### Stated exercise
Reproduce the records below exactly as given.

[Extracted records]
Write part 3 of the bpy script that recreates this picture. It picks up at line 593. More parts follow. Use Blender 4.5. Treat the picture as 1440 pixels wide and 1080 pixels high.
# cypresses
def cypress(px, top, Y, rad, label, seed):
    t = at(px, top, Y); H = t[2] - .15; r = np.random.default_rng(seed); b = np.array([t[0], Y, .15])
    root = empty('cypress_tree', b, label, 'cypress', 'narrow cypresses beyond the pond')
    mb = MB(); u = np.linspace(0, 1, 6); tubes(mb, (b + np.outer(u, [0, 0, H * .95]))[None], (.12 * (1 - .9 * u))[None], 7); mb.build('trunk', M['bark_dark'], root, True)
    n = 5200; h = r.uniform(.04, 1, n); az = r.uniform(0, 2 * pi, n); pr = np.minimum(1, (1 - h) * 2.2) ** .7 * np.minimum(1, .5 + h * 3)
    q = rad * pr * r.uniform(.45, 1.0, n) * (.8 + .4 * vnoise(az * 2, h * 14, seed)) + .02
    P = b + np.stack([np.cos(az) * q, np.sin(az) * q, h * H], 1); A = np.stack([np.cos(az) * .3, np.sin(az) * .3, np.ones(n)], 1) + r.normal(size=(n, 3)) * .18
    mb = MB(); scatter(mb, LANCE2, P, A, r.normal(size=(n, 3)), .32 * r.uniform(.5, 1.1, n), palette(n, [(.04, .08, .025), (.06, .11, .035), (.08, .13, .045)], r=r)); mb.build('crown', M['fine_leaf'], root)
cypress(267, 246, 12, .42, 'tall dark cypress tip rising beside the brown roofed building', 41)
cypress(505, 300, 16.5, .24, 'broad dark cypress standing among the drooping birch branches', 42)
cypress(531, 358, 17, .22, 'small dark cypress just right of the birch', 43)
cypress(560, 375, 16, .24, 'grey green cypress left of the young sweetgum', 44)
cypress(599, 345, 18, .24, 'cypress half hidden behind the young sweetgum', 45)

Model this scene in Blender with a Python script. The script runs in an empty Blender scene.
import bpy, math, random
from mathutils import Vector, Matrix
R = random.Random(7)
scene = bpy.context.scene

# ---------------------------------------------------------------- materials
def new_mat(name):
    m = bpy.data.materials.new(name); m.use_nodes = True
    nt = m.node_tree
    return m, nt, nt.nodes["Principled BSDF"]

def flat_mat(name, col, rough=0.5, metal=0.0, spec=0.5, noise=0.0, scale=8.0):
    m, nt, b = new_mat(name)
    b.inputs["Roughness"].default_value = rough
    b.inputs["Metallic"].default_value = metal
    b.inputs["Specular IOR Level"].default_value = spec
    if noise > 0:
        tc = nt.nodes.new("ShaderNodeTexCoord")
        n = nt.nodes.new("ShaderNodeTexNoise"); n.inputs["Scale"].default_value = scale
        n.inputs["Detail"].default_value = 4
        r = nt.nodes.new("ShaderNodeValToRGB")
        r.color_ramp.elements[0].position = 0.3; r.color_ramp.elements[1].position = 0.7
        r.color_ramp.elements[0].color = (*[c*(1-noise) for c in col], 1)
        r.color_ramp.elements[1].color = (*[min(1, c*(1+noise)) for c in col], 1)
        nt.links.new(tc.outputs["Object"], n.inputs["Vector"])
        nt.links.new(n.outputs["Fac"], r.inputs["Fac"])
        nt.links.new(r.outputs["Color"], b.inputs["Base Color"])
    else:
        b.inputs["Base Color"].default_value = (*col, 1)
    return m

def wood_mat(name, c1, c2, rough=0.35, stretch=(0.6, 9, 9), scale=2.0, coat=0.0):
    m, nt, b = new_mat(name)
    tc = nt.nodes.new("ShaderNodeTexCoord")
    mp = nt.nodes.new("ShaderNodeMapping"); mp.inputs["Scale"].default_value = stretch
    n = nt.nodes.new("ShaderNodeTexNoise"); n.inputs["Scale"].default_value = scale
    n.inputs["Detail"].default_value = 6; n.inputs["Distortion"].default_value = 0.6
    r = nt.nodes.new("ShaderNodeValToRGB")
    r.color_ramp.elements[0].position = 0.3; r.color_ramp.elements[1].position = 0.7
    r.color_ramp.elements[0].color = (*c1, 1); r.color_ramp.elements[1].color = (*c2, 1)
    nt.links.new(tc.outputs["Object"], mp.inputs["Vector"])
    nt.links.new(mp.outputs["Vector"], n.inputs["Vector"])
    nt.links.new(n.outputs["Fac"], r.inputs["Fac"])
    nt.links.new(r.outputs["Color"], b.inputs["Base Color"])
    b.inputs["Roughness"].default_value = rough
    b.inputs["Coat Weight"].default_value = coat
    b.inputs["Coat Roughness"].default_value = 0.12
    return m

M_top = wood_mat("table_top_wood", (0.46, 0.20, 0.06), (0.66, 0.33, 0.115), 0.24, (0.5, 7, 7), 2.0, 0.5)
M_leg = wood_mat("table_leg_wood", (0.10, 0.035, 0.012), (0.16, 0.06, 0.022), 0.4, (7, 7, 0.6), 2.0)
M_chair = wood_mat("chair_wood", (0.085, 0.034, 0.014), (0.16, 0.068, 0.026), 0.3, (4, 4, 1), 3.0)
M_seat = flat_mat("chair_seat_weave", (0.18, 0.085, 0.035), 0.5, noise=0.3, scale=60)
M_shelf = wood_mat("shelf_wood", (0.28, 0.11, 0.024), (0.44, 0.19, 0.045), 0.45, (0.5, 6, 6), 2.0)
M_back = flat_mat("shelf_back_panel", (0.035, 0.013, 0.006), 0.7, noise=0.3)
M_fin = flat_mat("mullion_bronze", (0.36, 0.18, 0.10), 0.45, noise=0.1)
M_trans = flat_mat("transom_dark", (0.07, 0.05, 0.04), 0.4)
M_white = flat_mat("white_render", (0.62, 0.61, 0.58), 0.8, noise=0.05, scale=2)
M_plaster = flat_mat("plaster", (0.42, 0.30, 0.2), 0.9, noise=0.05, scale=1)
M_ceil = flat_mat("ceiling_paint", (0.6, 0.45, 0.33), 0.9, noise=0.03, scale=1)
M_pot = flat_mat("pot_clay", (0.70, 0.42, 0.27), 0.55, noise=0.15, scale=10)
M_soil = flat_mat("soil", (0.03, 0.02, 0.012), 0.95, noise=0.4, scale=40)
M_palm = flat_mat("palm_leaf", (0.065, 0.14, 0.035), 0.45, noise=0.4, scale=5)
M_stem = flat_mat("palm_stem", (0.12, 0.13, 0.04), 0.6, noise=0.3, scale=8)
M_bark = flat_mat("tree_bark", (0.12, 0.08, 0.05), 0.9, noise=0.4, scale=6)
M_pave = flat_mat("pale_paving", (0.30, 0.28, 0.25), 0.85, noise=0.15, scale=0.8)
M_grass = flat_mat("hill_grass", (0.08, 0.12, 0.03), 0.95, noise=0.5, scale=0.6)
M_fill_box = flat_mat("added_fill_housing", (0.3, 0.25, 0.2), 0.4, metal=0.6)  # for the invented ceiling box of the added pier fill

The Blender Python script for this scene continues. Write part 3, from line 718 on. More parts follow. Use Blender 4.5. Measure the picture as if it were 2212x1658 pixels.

### Solved problem
Write part 3 of the bpy script that recreates this picture. It picks up at line 593. More parts follow. Use Blender 4.5. Treat the picture as 1440 pixels wide and 1080 pixels high.
# cypresses
def cypress(px, top, Y, rad, label, seed):
    t = at(px, top, Y); H = t[2] - .15; r = np.random.default_rng(seed); b = np.array([t[0], Y, .15])
    root = empty('cypress_tree', b, label, 'cypress', 'narrow cypresses beyond the pond')
    mb = MB(); u = np.linspace(0, 1, 6); tubes(mb, (b + np.outer(u, [0, 0, H * .95]))[None], (.12 * (1 - .9 * u))[None], 7); mb.build('trunk', M['bark_dark'], root, True)
    n = 5200; h = r.uniform(.04, 1, n); az = r.uniform(0, 2 * pi, n); pr = np.minimum(1, (1 - h) * 2.2) ** .7 * np.minimum(1, .5 + h * 3)
    q = rad * pr * r.uniform(.45, 1.0, n) * (.8 + .4 * vnoise(az * 2, h * 14, seed)) + .02
    P = b + np.stack([np.cos(az) * q, np.sin(az) * q, h * H], 1); A = np.stack([np.cos(az) * .3, np.sin(az) * .3, np.ones(n)], 1) + r.normal(size=(n, 3)) * .18
    mb = MB(); scatter(mb, LANCE2, P, A, r.normal(size=(n, 3)), .32 * r.uniform(.5, 1.1, n), palette(n, [(.04, .08, .025), (.06, .11, .035), (.08, .13, .045)], r=r)); mb.build('crown', M['fine_leaf'], root)
cypress(267, 246, 12, .42, 'tall dark cypress tip rising beside the brown roofed building', 41)
cypress(505, 300, 16.5, .24, 'broad dark cypress standing among the drooping birch branches', 42)
cypress(531, 358, 17, .22, 'small dark cypress just right of the birch', 43)
cypress(560, 375, 16, .24, 'grey green cypress left of the young sweetgum', 44)
cypress(599, 345, 18, .24, 'cypress half hidden behind the young sweetgum', 45)

Model this scene in Blender with a Python script. The script runs in an empty Blender scene.
import bpy, math, random
from mathutils import Vector, Matrix
R = random.Random(7)
scene = bpy.context.scene

# ---------------------------------------------------------------- materials
def new_mat(name):
    m = bpy.data.materials.new(name); m.use_nodes = True
    nt = m.node_tree
    return m, nt, nt.nodes["Principled BSDF"]

def flat_mat(name, col, rough=0.5, metal=0.0, spec=0.5, noise=0.0, scale=8.0):
    m, nt, b = new_mat(name)
    b.inputs["Roughness"].default_value = rough
    b.inputs["Metallic"].default_value = metal
    b.inputs["Specular IOR Level"].default_value = spec
    if noise > 0:
        tc = nt.nodes.new("ShaderNodeTexCoord")
        n = nt.nodes.new("ShaderNodeTexNoise"); n.inputs["Scale"].default_value = scale
        n.inputs["Detail"].default_value = 4
        r = nt.nodes.new("ShaderNodeValToRGB")
        r.color_ramp.elements[0].position = 0.3; r.color_ramp.elements[1].position = 0.7
        r.color_ramp.elements[0].color = (*[c*(1-noise) for c in col], 1)
        r.color_ramp.elements[1].color = (*[min(1, c*(1+noise)) for c in col], 1)
        nt.links.new(tc.outputs["Object"], n.inputs["Vector"])
        nt.links.new(n.outputs["Fac"], r.inputs["Fac"])
        nt.links.new(r.outputs["Color"], b.inputs["Base Color"])
    else:
        b.inputs["Base Color"].default_value = (*col, 1)
    return m

def wood_mat(name, c1, c2, rough=0.35, stretch=(0.6, 9, 9), scale=2.0, coat=0.0):
    m, nt, b = new_mat(name)
    tc = nt.nodes.new("ShaderNodeTexCoord")
    mp = nt.nodes.new("ShaderNodeMapping"); mp.inputs["Scale"].default_value = stretch
    n = nt.nodes.new("ShaderNodeTexNoise"); n.inputs["Scale"].default_value = scale
    n.inputs["Detail"].default_value = 6; n.inputs["Distortion"].default_value = 0.6
    r = nt.nodes.new("ShaderNodeValToRGB")
    r.color_ramp.elements[0].position = 0.3; r.color_ramp.elements[1].position = 0.7
    r.color_ramp.elements[0].color = (*c1, 1); r.color_ramp.elements[1].color = (*c2, 1)
    nt.links.new(tc.outputs["Object"], mp.inputs["Vector"])
    nt.links.new(mp.outputs["Vector"], n.inputs["Vector"])
    nt.links.new(n.outputs["Fac"], r.inputs["Fac"])
    nt.links.new(r.outputs["Color"], b.inputs["Base Color"])
    b.inputs["Roughness"].default_value = rough
    b.inputs["Coat Weight"].default_value = coat
    b.inputs["Coat Roughness"].default_value = 0.12
    return m

M_top = wood_mat("table_top_wood", (0.46, 0.20, 0.06), (0.66, 0.33, 0.115), 0.24, (0.5, 7, 7), 2.0, 0.5)
M_leg = wood_mat("table_leg_wood", (0.10, 0.035, 0.012), (0.16, 0.06, 0.022), 0.4, (7, 7, 0.6), 2.0)
M_chair = wood_mat("chair_wood", (0.085, 0.034, 0.014), (0.16, 0.068, 0.026), 0.3, (4, 4, 1), 3.0)
M_seat = flat_mat("chair_seat_weave", (0.18, 0.085, 0.035), 0.5, noise=0.3, scale=60)
M_shelf = wood_mat("shelf_wood", (0.28, 0.11, 0.024), (0.44, 0.19, 0.045), 0.45, (0.5, 6, 6), 2.0)
M_back = flat_mat("shelf_back_panel", (0.035, 0.013, 0.006), 0.7, noise=0.3)
M_fin = flat_mat("mullion_bronze", (0.36, 0.18, 0.10), 0.45, noise=0.1)
M_trans = flat_mat("transom_dark", (0.07, 0.05, 0.04), 0.4)
M_white = flat_mat("white_render", (0.62, 0.61, 0.58), 0.8, noise=0.05, scale=2)
M_plaster = flat_mat("plaster", (0.42, 0.30, 0.2), 0.9, noise=0.05, scale=1)
M_ceil = flat_mat("ceiling_paint", (0.6, 0.45, 0.33), 0.9, noise=0.03, scale=1)
M_pot = flat_mat("pot_clay", (0.70, 0.42, 0.27), 0.55, noise=0.15, scale=10)
M_soil = flat_mat("soil", (0.03, 0.02, 0.012), 0.95, noise=0.4, scale=40)
M_palm = flat_mat("palm_leaf", (0.065, 0.14, 0.035), 0.45, noise=0.4, scale=5)
M_stem = flat_mat("palm_stem", (0.12, 0.13, 0.04), 0.6, noise=0.3, scale=8)
M_bark = flat_mat("tree_bark", (0.12, 0.08, 0.05), 0.9, noise=0.4, scale=6)
M_pave = flat_mat("pale_paving", (0.30, 0.28, 0.25), 0.85, noise=0.15, scale=0.8)
M_grass = flat_mat("hill_grass", (0.08, 0.12, 0.03), 0.95, noise=0.5, scale=0.6)
M_fill_box = flat_mat("added_fill_housing", (0.3, 0.25, 0.2), 0.4, metal=0.6)  # for the invented ceiling box of the added pier fill

The Blender Python script for this scene continues. Write part 3, from line 718 on. More parts follow. Use Blender 4.5. Measure the picture as if it were 2212x1658 pixels.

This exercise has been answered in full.